Anayasa’nın 35. maddesi mülkiyet hakkını güvence altına alır. 46. maddesi, gerçek karşılığı ödenmedikçe kamulaştırma yapılamayacağını söyler. 2942 sayılı Kanun da bu hakkı korumayı hedefler. Buna rağmen vatandaşa “şerhi kaldırmak için tekrar bedel öde” denilmesi, kanunsuzdur, adaletsizdir ve açık bir zulümdür.
Direği bedavaya diken, taşınmazı değersizleştiren, vatandaşı mağdur eden, yıllarca zamlı tarifeden elektrik satarak kazanç sağlayan kurumların, sonunda bir de “terkin bedeli” istemesi; bu milletin vicdanında kabul görmeyecek, hukukta da meşru dayanağı olmayan bir uygulamadır.
Devlet, vatandaşa yük değil, adaletle hizmet etmek zorundadır. Bu tür uygulamalar derhal son bulmalı; vatandaştan haksız yere alınan “terkin bedelleri” iade edilmeli; mülkiyet hakkı hem hukuken hem de fiilen korunmalıdır.

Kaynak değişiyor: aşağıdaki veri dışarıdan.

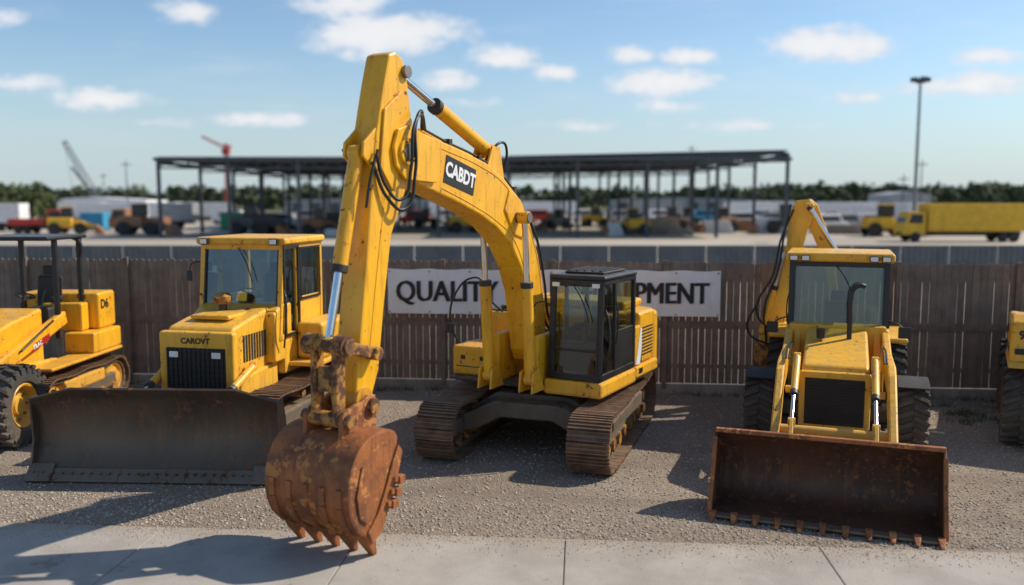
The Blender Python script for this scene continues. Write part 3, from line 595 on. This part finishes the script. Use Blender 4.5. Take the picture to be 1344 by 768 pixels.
# ------------------------------------------------------------------ WHEEL LOADER far right
wl=empty('wheel_loader',(10.28,15.63,0),R(-28))
for sd,tag in ((-1,'a'),(1,'b')):
    wheel(wl,'front_'+tag,(sd*.98,-1.35,.70),.70,.52,sd,YEL,20); wheel(wl,'rear_'+tag,(sd*.98,1.4,.70),.70,.52,sd,YEL,20)
    beam('lift_arm_'+tag,wl,YEL,(sd*.42,-.9,2.0),(sd*.42,-2.2,1.2),.12,.3,.03)
    prism('front_mudguard_'+tag,wl,YEL,[(2.0,1.40),(1.9,1.48),(.6,1.52),(.5,1.40)],min(sd*.7,sd*1.2),max(sd*.7,sd*1.2),.02)
cyl('arm_cross_tube',wl,YEL,(-.48,-2.15,1.25),(.48,-2.15,1.25),.09)
box('front_frame',wl,YEL,(-.72,.72),(-1.7,-.5),(.6,1.4),.06)
prism('front_tower',wl,YEL,[(1.75,1.40),(1.65,2.12),(1.4,2.26),(.5,2.2),(.4,1.40)],-1.18,1.18,.06,seg=3)
boxes('side_stripe',wl,INK,[((-1.187,-1.18),(-1.6,-.6),(1.62,1.70)),((-1.1,-.5),(-1.757,-1.75),(1.6,1.7))],.002)
text('side_letters',wl,INK,'966',(-1.186,-.75,1.95),.2,-Y,Z,off=.006)
text('front_letters',wl,INK,'966',(-1.05,-1.70,1.92),.2,X,Z,off=.006)
box('rear_body',wl,YEL,(-.75,.75),(.3,2.3),(.7,2.0),.1,seg=3); box('axle',wl,DARK,(-.9,.9),(-1.5,-1.2),(.55,.85),.04); box('axle_rear',wl,DARK,(-.9,.9),(1.25,1.55),(.55,.85),.04)
box('cab_base_wl',wl,BLK,(-.6,.6),(-.3,.9),(1.1,1.6),.03)
cab(wl,-.30,.60,-.2,-.12,.95,1.6,3.0,BLK,YEL,roofh=.12)
# ------------------------------------------------------------------ FENCE
fe=empty('wooden_fence',(0,19.1,0),math.atan(-.087))
V,F=[],[]; x=-24
while x<24:
    w=random.uniform(.125,.145); t=random.uniform(-.010,.010); dy=random.uniform(-.006,.006); zt=2.86+random.uniform(-.014,.014)
    n=len(V); y0,y1=dy,dy+.022
    prof=[(x,.22),(x+w,.22),(x+w+t*.2,zt-.04),(x+w-.025,zt),(x+.025,zt),(x+t*.2,zt-.04)]
    V+=[(a_,y0,b_) for a_,b_ in prof]+[(a_,y1,b_) for a_,b_ in prof]
    F+=[tuple(n+i for i in range(6)),tuple(n+11-i for i in range(6))]+[(n+i,n+(i+1)%6,n+6+(i+1)%6,n+6+i) for i in range(6)]
    x+=w+random.uniform(.006,.014)
mk('pickets',V,F,WOOD,fe)
V,F=[],[]
for z in (.55,1.50,2.55): abox(V,F,(-24,24),(.03,.075),(z,z+.09))
for i in range(-10,11): abox(V,F,(i*2.42-.05+.9,i*2.42+.05+.9),(-.075,-.012),(.1,2.90))
mk('posts_and_rails',V,F,WOODP,fe,.008)
V,F=[],[]; abox(V,F,(-24,24),(-.022,-.008),(1.43,1.52)); mk('front_rail',V,F,WOODP,fe,.004)
box('gravel_board',fe,CONC,(-24,24),(-.04,.06),(-.05,.21),.015)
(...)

Bugün vatandaşın malı üzerinde kurulan direkler, yarın hepimizin hukukunu çiğneyecek başka uygulamaların kapısını aralayabilir. Bu zulme sessiz kalmak, yarın çocuklarımızın da aynı haksızlıklara uğramasına göz yummak demektir. Yöneticiler bu gidişe “dur” demeli, vatandaş ise hakkını aramaktan vazgeçmemelidir. Çünkü kanun nettir: Şerhler bedelsiz terkin edilir. Zulmü meşrulaştıran değil, adaleti hâkim kılan bir devlet anlayışı için herkes üzerine düşeni yapmak zorundadır.